Marcus Brutus (Brandon J. Dirden) affirms his love for his wife, Portia (Merritt Janson), in Shakespeare tragedy at TFANA (photo by Gerry Goodstein)

Cassius adds, “And why should Caesar be a tyrant then? / Poor man, I know he would not be a wolf, / But that he sees the Romans are but sheep. / Those that with haste will make a mighty fire / Begin it with weak straws. What trash is Rome? / What rubbish and what offal? When it serves / For the base matter to illuminate / So vile a thing as Caesar!” Substitute “deplorables” for “base matter” and Trump for Caesar, and Shakespeare’s genius for illuminating human nature is stunningly clear. A soothsayer (Michelle Hurst) warns Caesar to “beware the Ides of March,” but the august leader dismisses her prophecy. Joined by Decius Brutus (Barrett O’Brien), Trebonius (Mark Bedard), Metellus Cimber (Ted Deasy), and Caius Ligarius (Liam Craig), the senators attack Caesar, whose own triumvirate of loyalists consists of Antony, Octavius Caesar (Benjamin Bonenfant), and Lepidus (Craig). Brutus is the most conflicted by the coming assassination attempt, fraught with worry about taking action against a man he professes to love. The conspirators might have thought they were saving Rome, but soon they are at war, threatening the stability of the city and leaving behind a trail of blood.

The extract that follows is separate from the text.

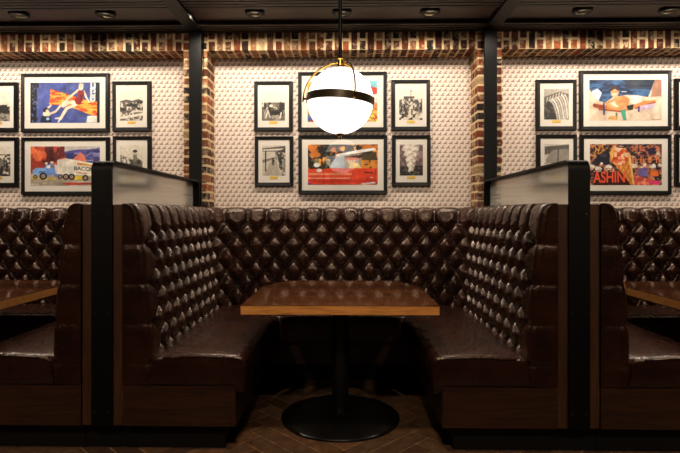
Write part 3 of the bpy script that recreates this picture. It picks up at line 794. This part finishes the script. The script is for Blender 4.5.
def bw(kind, seed):
    c = Cv(0, 0, 100, 130, 76, seed); c.fill((228, 224, 214)); n = c.noise(16); n2 = c.noise(9)
    dk, md, lt = (44, 40, 38), (120, 114, 106), (226, 222, 212)
    def folk(x, y, h, col=dk):
        c.ell(x, y - h * .42, h * .1, h * .11, col); c.line([(x, y - h * .3), (x, y)], h * .2, col); c.line([(x - h * .06, y), (x - h * .08, y + h * .4)], h * .09, col); c.line([(x + h * .06, y), (x + h * .1, y + h * .4)], h * .09, col); c.line([(x, y - h * .22), (x + h * .2, y - h * .05)], h * .07, col)
    if kind == 'riders':
        c.put(((c.Y > 52) & (n > .48)).astype(float), (96, 92, 86)); c.put((c.Y > 100).astype(float), (120, 114, 104), .6); c.ell(55, 62, 46, 9, (110, 106, 98), .8); c.poly([(30, 86), (90, 80), (92, 104), (34, 108)], (58, 54, 50))
        for x, y, h in ((14, 74, 44), (34, 80, 56), (82, 82, 62), (92, 80, 50)): folk(x, y, h)
        c.ell(40, 66, 8, 6, lt); c.line([(18, 118), (26, 86), (36, 116)], 5, lt); c.line([(78, 120), (84, 96)], 6, lt); c.ell(60, 96, 16, 6, (34, 30, 28))
    elif kind == 'boardwalk':
        c.fill((206, 202, 192)); c.poly([(0, 12), (100, 2), (100, 26), (0, 26)], (92, 88, 84)); c.line([(6, 20), (94, 16)], 7, lt); c.poly([(0, 62), (55, 50), (55, 56), (0, 76)], (120, 118, 112)); c.poly([(40, 58), (58, 58), (80, 130), (4, 130)], (176, 170, 160)); c.poly([(60, 30), (100, 10), (100, 130), (84, 130)], (70, 66, 62)); c.put(((c.X > 66) & (c.Y > 30) & (n2 > .54)).astype(float), (190, 186, 176))
        c.line([(14, 24), (14, 110)], 5, dk); c.line([(58, 28), (60, 60)], 3, dk); folk(46, 70, 34); folk(78, 78, 44, (34, 32, 30)); folk(92, 90, 56, (150, 144, 134))
    elif kind == 'street':
        c.poly([(0, 46), (20, 40), (20, 30), (66, 30), (66, 44), (100, 40), (100, 96), (0, 96)], (84, 80, 76)); c.put(((c.Y > 38) & (c.Y < 96) & (n2 > .55)).astype(float), lt, .9); c.line([(50, 4), (50, 30)], 2, dk); c.poly([(50, 6), (58, 8), (50, 12)], dk); c.poly([(48, 70), (62, 70), (90, 130), (20, 130)], (214, 208, 196)); c.put(((c.Y > 84) & (n > .56)).astype(float), (62, 58, 54))
        for x, y, h in ((10, 92, 40), (22, 84, 34), (84, 94, 40), (94, 86, 36), (62, 80, 22), (40, 88, 26), (54, 98, 26)): folk(x, y, h, dk if x % 4 else md)
    elif kind == 'plume':
        c.fill((100, 82, 84)); c.put(np.clip((n - .45) * 5, 0, 1), (150, 130, 130)); c.poly([(0, 92), (100, 88), (100, 130), (0, 130)], (40, 36, 34)); c.put(((c.Y > 92) & (n2 > .55)).astype(float), (92, 84, 80))
        for k in range(60):
            t = k / 60; c.ell(50 + 8 * math.sin(k * 2.1) + (1 - t) * 22 * math.sin(k * 3.7), 4 + t * 108, 5 + (1 - t) * 9, 5 + (1 - t) * 6, (242 - 70 * (k % 3 == 1), 236 - 74 * (k % 3 == 1), 228 - 74 * (k % 3 == 1)), .85)
        c.ell(20, 20, 14, 6, (206, 192, 190), .7)
    elif kind == 'town':
        c.poly([(0, 46), (26, 38), (52, 44), (80, 36), (100, 44), (100, 130), (0, 130)], (92, 88, 82)); c.put(((c.Y > 52) & (n2 > .52)).astype(float), (214, 208, 198)); c.put(((c.Y > 46) & (n < .42)).astype(float), (40, 38, 36)); c.poly([(0, 112), (100, 96), (100, 108), (0, 124)], (222, 218, 208))
    elif kind == 'porch':
        c.fill((222, 218, 208)); c.poly([(0, 40), (46, 56), (46, 90), (0, 96)], (112, 108, 102)); c.put(((c.X < 46) & (c.Y > 44) & (n2 > .52)).astype(float), lt); c.put((c.Y > 92).astype(float), (168, 162, 152)); folk(64, 66, 84, (128, 122, 114)); c.ell(64, 30, 9, 10, (206, 196, 184)); c.ell(64, 24, 10, 6, dk); c.poly([(50, 70), (96, 66), (96, 92), (52, 96)], (96, 92, 88)); c.put(((c.Y > 60) & (n > .6)).astype(float), dk, .8)
    elif kind == 'field':
        c.put((c.Y > 88).astype(float), (150, 146, 138)); c.put(((c.Y > 58) & (c.Y < 98) & (n > .42)).astype(float), (52, 48, 46)); c.ell(70, 78, 26, 16, dk); c.ell(30, 84, 20, 12, (80, 76, 72)); c.put(((c.Y > 96) & (n2 > .6)).astype(float), (90, 86, 80))
    elif kind == 'parade':
        c.put(((n2 > .5) & (c.Y > 34)).astype(float), (56, 52, 50)); c.put(((n > .56) & (c.Y > 44)).astype(float), (130, 126, 118))
        for k in range(9): folk(8 + k * 11, 66 + 24 * (k % 3), 34 + 8 * (k % 2), dk if k % 2 else (86, 82, 78))
    elif kind == 'spillway':
        c.fill((56, 54, 52)); c.put((n > .55).astype(float), (92, 88, 84)); c.poly([(0, 0), (100, 0), (100, 22), (60, 12), (0, 34)], (176, 172, 166)); c.poly([(4, 34), (74, 8), (80, 26), (10, 58)], (104, 100, 96))
        for k in range(6): c.line([(10 + k * 12, 54 - k * 5), (14 + k * 12, 36 - k * 5)], 3, lt)
        for k in range(7):
            p = [(22 + k * 10 + 55 * t * (1 - .3 * t) * (1 - k * .08), 48 - k * 4 + (110 - k * 6) * t * t + 16 * t) for t in np.linspace(0, 1, 9)]; c.line(p, 7, (236, 232, 226) if k % 2 else (196, 192, 186), .9)
    elif kind == 'hull':
        c.fill((206, 202, 196)); c.poly([(0, 10), (100, 2), (100, 24), (0, 44)], (92, 88, 84)); c.poly([(6, 60), (30, 26), (84, 18), (100, 24), (100, 70), (6, 82)], (146, 142, 136)); c.line([(56, 22), (54, 76)], 3, dk); c.poly([(6, 82), (100, 70), (100, 130), (0, 130)], (186, 182, 174)); c.put(((c.Y > 78) & (n2 > .56)).astype(float), (70, 66, 64)); c.line([(4, 84), (100, 74)], 5, lt)
    c.a = c.a * .97 + 4
    c.a *= np.array([1.0, .97, .92])
    return c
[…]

Cooper infuses her telling with a ferocious, unrelenting male energy as characters shout and run around the theater, immersing the audience in the proceedings. She and choreographer Erika Chong Shuch turn the battle scenes into brutal, vicious dances that counterbalance the earlier, gentle passion displayed among the men as they softly touch and look lustfully at one another, giving textured meaning to such lines as “I have much mistook your passion” and “Nor construe any further my neglect / Than that poor Brutus, with himself at war / Forgets the show of love to other men.” The play occasionally rides off the rails, as when it uses two posters of watching eyes. Dirden (Jitney, All the Way) is the heart of the show as Brutus fights to stay true to his soul and prove to his wife, Portia (Merritt Janson), that he is a good man, a very different kind of Brutus as compared to, for example, Corey Stoll’s conniving, manipulative version in Oskar Eustis’s controversial Shakespeare in the Park adaptation that explicitly turned Caesar into Donald Trump. Cooper’s thrillingly testosterone-fueled production demonstrates that Julius Caesar is likely to always be relevant as long as men strive for power — and others seek to take them down.